Objective ->
Restate each of the lines given below, word for word.

Given information ->

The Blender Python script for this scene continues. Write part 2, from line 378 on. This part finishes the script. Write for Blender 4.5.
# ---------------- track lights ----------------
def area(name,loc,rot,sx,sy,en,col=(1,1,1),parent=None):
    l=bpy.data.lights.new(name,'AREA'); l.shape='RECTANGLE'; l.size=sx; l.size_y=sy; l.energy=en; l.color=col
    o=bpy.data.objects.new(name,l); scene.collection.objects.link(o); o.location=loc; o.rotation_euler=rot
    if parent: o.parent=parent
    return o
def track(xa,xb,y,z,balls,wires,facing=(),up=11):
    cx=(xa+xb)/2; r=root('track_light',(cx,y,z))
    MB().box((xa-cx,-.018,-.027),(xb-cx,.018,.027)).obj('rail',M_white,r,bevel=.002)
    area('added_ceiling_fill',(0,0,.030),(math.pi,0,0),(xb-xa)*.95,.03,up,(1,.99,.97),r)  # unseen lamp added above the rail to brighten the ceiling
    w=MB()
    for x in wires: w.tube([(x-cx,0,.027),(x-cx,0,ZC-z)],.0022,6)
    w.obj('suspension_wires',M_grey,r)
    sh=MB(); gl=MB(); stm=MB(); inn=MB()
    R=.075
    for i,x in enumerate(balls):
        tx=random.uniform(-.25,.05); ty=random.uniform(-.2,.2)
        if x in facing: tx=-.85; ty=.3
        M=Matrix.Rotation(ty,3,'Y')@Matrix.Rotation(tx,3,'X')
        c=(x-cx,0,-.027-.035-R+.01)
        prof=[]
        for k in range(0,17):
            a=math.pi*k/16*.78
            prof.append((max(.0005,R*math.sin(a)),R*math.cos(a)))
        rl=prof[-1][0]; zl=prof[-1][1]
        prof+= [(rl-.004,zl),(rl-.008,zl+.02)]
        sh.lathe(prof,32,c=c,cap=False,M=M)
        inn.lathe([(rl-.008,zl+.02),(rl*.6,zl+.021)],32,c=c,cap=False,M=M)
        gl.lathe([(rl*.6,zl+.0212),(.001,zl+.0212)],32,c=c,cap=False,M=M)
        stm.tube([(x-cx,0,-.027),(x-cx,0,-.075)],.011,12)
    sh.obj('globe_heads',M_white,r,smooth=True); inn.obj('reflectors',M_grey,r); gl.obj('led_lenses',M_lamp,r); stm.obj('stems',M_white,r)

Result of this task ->
The Blender Python script for this scene continues. Write part 2, from line 378 on. This part finishes the script. Write for Blender 4.5.
# ---------------- track lights ----------------
def area(name,loc,rot,sx,sy,en,col=(1,1,1),parent=None):
    l=bpy.data.lights.new(name,'AREA'); l.shape='RECTANGLE'; l.size=sx; l.size_y=sy; l.energy=en; l.color=col
    o=bpy.data.objects.new(name,l); scene.collection.objects.link(o); o.location=loc; o.rotation_euler=rot
    if parent: o.parent=parent
    return o
def track(xa,xb,y,z,balls,wires,facing=(),up=11):
    cx=(xa+xb)/2; r=root('track_light',(cx,y,z))
    MB().box((xa-cx,-.018,-.027),(xb-cx,.018,.027)).obj('rail',M_white,r,bevel=.002)
    area('added_ceiling_fill',(0,0,.030),(math.pi,0,0),(xb-xa)*.95,.03,up,(1,.99,.97),r)  # unseen lamp added above the rail to brighten the ceiling
    w=MB()
    for x in wires: w.tube([(x-cx,0,.027),(x-cx,0,ZC-z)],.0022,6)
    w.obj('suspension_wires',M_grey,r)
    sh=MB(); gl=MB(); stm=MB(); inn=MB()
    R=.075
    for i,x in enumerate(balls):
        tx=random.uniform(-.25,.05); ty=random.uniform(-.2,.2)
        if x in facing: tx=-.85; ty=.3
        M=Matrix.Rotation(ty,3,'Y')@Matrix.Rotation(tx,3,'X')
        c=(x-cx,0,-.027-.035-R+.01)
        prof=[]
        for k in range(0,17):
            a=math.pi*k/16*.78
            prof.append((max(.0005,R*math.sin(a)),R*math.cos(a)))
        rl=prof[-1][0]; zl=prof[-1][1]
        prof+= [(rl-.004,zl),(rl-.008,zl+.02)]
        sh.lathe(prof,32,c=c,cap=False,M=M)
        inn.lathe([(rl-.008,zl+.02),(rl*.6,zl+.021)],32,c=c,cap=False,M=M)
        gl.lathe([(rl*.6,zl+.0212),(.001,zl+.0212)],32,c=c,cap=False,M=M)
        stm.tube([(x-cx,0,-.027),(x-cx,0,-.075)],.011,12)
    sh.obj('globe_heads',M_white,r,smooth=True); inn.obj('reflectors',M_grey,r); gl.obj('led_lenses',M_lamp,r); stm.obj('stems',M_white,r)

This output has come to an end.